Ocado founder Gissing to leave as sales increase
OCADO’s Jason Gissing is to step down, leaving chief executive Tim Steiner as the only co-founder still at the grocer, which posted sales growth of 15 per cent yesterday.
Despite growing revenues, the firm suffered a pre-tax loss of £12.5m for the year to 1 December, compared with £600,000 the previous year.
The group said commercial director Gissing will leave the board at the annual meeting in May to spend more time with his family and to pursue his passion for environmental causes.

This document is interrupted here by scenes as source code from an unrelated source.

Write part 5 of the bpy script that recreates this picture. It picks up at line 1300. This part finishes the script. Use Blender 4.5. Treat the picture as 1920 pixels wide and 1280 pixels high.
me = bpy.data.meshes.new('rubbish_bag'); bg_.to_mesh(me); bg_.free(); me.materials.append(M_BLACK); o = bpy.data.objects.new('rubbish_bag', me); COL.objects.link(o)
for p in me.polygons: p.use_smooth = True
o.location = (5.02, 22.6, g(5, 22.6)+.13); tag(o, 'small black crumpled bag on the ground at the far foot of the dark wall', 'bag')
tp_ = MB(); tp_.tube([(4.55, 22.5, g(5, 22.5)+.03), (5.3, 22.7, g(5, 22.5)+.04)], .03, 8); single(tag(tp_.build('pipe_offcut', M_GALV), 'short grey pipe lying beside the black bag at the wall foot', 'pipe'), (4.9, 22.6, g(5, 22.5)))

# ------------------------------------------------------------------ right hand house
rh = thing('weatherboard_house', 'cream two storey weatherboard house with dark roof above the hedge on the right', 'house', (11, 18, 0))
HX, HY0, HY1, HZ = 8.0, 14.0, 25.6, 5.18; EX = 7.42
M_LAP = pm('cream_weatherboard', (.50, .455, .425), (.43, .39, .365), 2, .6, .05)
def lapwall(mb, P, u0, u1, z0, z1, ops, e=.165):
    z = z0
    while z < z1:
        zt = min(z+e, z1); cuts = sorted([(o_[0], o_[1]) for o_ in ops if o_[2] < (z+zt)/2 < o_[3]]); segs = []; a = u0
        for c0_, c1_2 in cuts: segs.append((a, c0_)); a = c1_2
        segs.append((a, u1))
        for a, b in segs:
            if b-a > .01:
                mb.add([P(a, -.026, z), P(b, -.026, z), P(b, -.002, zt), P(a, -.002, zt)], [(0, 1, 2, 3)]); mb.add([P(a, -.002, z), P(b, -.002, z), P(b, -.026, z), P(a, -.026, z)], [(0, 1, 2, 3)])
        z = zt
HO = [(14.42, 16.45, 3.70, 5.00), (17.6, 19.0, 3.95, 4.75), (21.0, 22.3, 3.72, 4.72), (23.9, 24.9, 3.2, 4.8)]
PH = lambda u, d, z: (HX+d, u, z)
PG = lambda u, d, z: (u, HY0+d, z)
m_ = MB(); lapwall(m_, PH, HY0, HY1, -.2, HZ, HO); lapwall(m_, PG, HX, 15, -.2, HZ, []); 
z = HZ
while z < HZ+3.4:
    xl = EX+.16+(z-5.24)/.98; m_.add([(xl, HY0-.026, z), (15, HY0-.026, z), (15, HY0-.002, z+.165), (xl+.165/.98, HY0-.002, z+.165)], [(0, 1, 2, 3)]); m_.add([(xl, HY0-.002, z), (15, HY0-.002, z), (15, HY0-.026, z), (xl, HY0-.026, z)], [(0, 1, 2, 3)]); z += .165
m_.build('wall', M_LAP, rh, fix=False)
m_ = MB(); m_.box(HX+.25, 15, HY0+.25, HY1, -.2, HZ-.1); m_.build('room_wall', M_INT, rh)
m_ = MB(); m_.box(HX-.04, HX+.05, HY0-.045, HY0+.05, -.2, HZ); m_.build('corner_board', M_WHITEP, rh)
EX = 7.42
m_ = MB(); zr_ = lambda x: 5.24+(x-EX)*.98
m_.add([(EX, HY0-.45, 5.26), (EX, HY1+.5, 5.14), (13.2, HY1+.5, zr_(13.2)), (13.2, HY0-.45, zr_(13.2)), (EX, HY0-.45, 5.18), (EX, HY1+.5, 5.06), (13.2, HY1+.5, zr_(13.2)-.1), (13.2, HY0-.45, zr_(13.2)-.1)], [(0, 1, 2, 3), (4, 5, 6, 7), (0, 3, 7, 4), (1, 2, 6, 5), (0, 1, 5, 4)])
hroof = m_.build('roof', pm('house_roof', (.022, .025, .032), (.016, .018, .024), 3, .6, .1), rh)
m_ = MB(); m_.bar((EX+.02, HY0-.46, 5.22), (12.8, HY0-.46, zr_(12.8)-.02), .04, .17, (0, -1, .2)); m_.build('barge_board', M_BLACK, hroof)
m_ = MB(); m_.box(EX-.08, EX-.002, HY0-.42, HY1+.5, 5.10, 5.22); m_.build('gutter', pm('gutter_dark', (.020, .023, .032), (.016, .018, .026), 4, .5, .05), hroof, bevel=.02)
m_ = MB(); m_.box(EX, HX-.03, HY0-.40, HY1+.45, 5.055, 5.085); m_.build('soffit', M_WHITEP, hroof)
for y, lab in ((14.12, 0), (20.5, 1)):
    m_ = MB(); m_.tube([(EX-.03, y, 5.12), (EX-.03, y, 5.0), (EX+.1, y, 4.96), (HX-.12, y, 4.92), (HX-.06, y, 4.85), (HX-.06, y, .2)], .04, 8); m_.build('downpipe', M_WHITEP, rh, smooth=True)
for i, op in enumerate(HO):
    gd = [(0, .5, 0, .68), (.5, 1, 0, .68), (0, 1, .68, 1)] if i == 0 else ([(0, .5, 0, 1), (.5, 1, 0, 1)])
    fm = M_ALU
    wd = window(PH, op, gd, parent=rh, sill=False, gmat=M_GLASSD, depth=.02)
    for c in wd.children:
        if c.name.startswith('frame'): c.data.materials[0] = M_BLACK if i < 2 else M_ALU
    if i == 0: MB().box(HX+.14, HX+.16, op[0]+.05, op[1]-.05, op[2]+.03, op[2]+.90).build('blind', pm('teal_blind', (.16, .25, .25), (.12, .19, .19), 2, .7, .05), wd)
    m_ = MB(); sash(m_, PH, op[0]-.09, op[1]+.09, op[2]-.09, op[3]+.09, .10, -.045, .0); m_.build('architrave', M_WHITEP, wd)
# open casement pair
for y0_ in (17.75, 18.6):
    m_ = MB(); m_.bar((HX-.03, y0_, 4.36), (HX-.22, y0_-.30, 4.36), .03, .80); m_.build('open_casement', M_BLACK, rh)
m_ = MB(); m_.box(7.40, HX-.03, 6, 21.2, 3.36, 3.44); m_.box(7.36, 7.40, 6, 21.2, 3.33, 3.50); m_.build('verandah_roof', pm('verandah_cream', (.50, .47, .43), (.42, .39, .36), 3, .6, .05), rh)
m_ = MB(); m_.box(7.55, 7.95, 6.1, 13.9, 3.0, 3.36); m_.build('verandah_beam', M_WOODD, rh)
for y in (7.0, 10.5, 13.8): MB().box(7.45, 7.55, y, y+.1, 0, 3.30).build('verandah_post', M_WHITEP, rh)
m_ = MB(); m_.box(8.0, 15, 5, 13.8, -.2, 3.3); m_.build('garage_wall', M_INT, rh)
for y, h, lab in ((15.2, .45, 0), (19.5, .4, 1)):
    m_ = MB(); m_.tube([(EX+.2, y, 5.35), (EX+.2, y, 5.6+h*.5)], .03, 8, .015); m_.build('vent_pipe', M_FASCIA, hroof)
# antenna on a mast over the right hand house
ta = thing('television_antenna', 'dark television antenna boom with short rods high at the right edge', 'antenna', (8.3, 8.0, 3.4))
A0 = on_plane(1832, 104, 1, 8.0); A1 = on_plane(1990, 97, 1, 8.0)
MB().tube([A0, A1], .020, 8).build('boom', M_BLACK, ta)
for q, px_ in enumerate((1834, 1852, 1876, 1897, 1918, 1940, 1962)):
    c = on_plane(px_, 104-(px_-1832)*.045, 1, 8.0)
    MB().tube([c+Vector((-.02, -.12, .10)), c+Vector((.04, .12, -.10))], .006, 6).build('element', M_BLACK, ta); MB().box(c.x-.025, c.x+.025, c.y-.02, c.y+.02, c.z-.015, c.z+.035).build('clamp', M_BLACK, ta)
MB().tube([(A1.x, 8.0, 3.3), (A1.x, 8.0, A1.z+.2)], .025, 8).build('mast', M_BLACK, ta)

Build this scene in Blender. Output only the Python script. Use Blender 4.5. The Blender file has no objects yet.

Gissing, who owns three per cent of the business, founded Ocado in 2002 with chief executive Tim Steiner and Jonathan Faiman after the trio left their jobs at Goldman Sachs. Steiner paid tribute to his “daily humour” and described him as an “invaluable partner” and “great friend”. He added that he would not be receiving a golden goodbye.
Ocado’s losses widened last year despite the company’s £216m deal with Morrisons to supply the supermarket with its online food delivery business.
Finance chief Duncan Tatton-Brown played down the loss and said it expected to post a profit this year. “It was always going to happen when you add big chunks of capacity,” he said.
Earnings before interest, tax, depreciation and amortisation (Ebitda) rose 32.8 per cent to £45.8m while gross retail sales were up 15.2 per cent to £843m.
Steiner also confirmed it is looking in for its third distribution site to help boost capacity. He said Ocado was ready to sign licensing deals with overseas partners.
“If we wanted to sell it today we could but we want to position ourselves as a core business and not do it on a deal by deal basis,” he said.